Make no other selection yet on the Advanced Search page. Include no keywords. At either the bottom or top of the options list click on the Search button. Presto. There you have it. All items whose listings expire in the next minute or two. In fact, this is a list of all items for sale in Canada (along with a few items such as electronic downloads that aren't affected by borders!) In my test for this column the entire list was just over 480,000 items long, just over 100 containing the word "Catholic."

Interesting list, but really only useful if you are an impulse buyer.

If you'd like to narrow that list to display items located near your home, go right ahead. Jump back to the Advanced Search page and go down to the Items Near Me section. Turn on the check box, select a distance and then either enter a postal code or select a Canadian city. For the Lower Mainland you'll only find Vancouver and Surrey. The distance selector seems like the better option for this part of the world.

At the 10-km range the nearly half-million-long list has been reduced to around five thousand items, and at 50 km it is almost 30 thousand items.

You get the idea. However, I'm not really interested in this catch-all list. Let's get specific. I want my students to be able to size up the computer resale market quickly. Specifically, I want them to be able to locate a computer that could be put to use in a business setting, perhaps to replace a suddenly failed machine, or for a business expansion.

A search on the single keyword "computer" will bring up several thousand items located in Canada. Quite a few will be "shady" ads for free satellite TV on your computer. Get rid of those by adding the Boolean search expression -satellite to your search string. Boolean expressions of the type +keyword and -keyword let you quickly narrow your search by eliminating items with the "-" and requiring items to contain the "+" keyword.

You might as well eliminate a slew of other useless terms: -wallpaper (who buys these screen "wallpapers"?) -monitor, -converter, -mouse, -pad.

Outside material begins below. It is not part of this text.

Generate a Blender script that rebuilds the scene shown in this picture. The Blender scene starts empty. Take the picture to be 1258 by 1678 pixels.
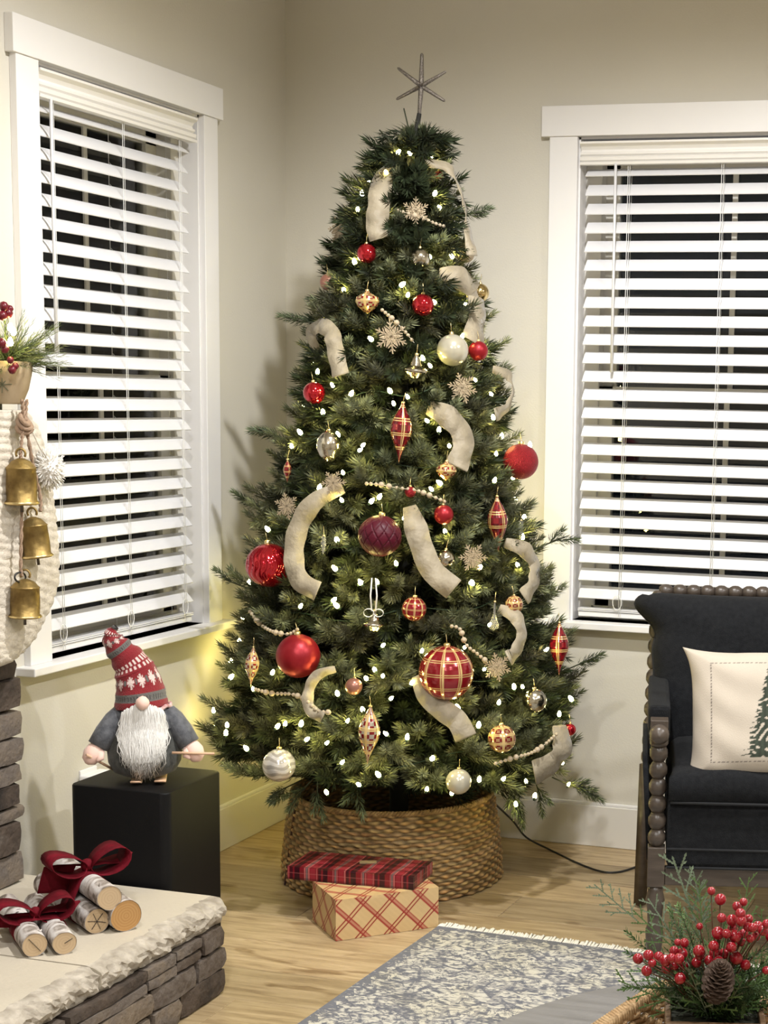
import bpy, bmesh, math, random
import numpy as np
from mathutils import Vector, Matrix
PI = math.pi
D = bpy.data
S = bpy.context.scene
COL = S.collection
rnd = random.Random(7)
rng = np.random.default_rng(7)

# ------------------------------------------------------------------ camera
F_PX, CX, CY = 2685.29, 1022.68, 1004.38          # focal length and principal point for a 1258x1678 frame
CAM_R = np.array([[0.96185619, 0.27266181, 0.02209566], [0.0563413, -0.11841547, -0.99136443], [-0.26769075, 0.95479491, -0.12926077]])
CAM_C = np.array([2.44546, -4.72447, 1.36787])
cam = D.cameras.new('camera'); cam_o = D.objects.new('camera', cam); COL.objects.link(cam_o)
cam.sensor_fit = 'HORIZONTAL'; cam.sensor_width = 36.0; cam.lens = F_PX * 36 / 1258
cam.shift_x = (629 - CX) / 1258; cam.shift_y = (CY - 839) / 1258
cam.clip_start = 0.05; cam.clip_end = 60
r_, d_, f_ = CAM_R
cam_o.matrix_world = Matrix([[r_[0], -d_[0], -f_[0], CAM_C[0]], [r_[1], -d_[1], -f_[1], CAM_C[1]], [r_[2], -d_[2], -f_[2], CAM_C[2]], [0, 0, 0, 1]])
S.camera = cam_o

# ------------------------------------------------------------------ world, exposure, ceiling lamps
S.view_settings.view_transform = 'Standard'; S.view_settings.look = 'None'
S.view_settings.gamma = 1.0; S.view_settings.use_curve_mapping = False
S.view_settings.exposure = 0.0
w = D.worlds.new('night'); S.world = w; w.use_nodes = True
w.node_tree.nodes['Background'].inputs[0].default_value = (0.004, 0.006, 0.010, 1)
w.node_tree.nodes['Background'].inputs[1].default_value = 0.35
CEIL = 2.74
CANS = [(1.45, -1.62, 1.45), (3.3, -1.62, 1.1), (1.45, -3.5, .9), (3.3, -3.5, .75), (2.4, -5.3, .75)]
CAN_W, CAN_COL = 128.0, (1.0, 0.985, 0.965)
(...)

You get the idea. You'll still see "free satellite TV" items listed in foreign languages but at least the list is now more manageable. An alternative to the -word structure is to drop all the unwanted terms into the "Exclude These Words" box.

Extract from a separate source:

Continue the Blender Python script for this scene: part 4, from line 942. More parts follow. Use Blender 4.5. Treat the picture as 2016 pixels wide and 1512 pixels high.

With this and other eBay search-limiting and results-ordering techniques you'll quickly be able to size up the range of gear available to you. If you need to buy, say, 10 computers then restrict your search to "lots"; if you want to see the most recently listed items, use the sort option to put newest material at the top.

Once you've refined a search to the point where it meets your needs, consider saving it for future use. You might also want to consider setting an e-mail trigger for daily notifications of newly listed items meeting your criteria.

EBay offshoot Kijiji www.kijiji.ca has recently become a viable source for computer and other goods for sale in the Vancouver area. Its classified ad structure is designed to compete directly with the space previously occupied largely unchallenged by Craigslist www.craigslist.com.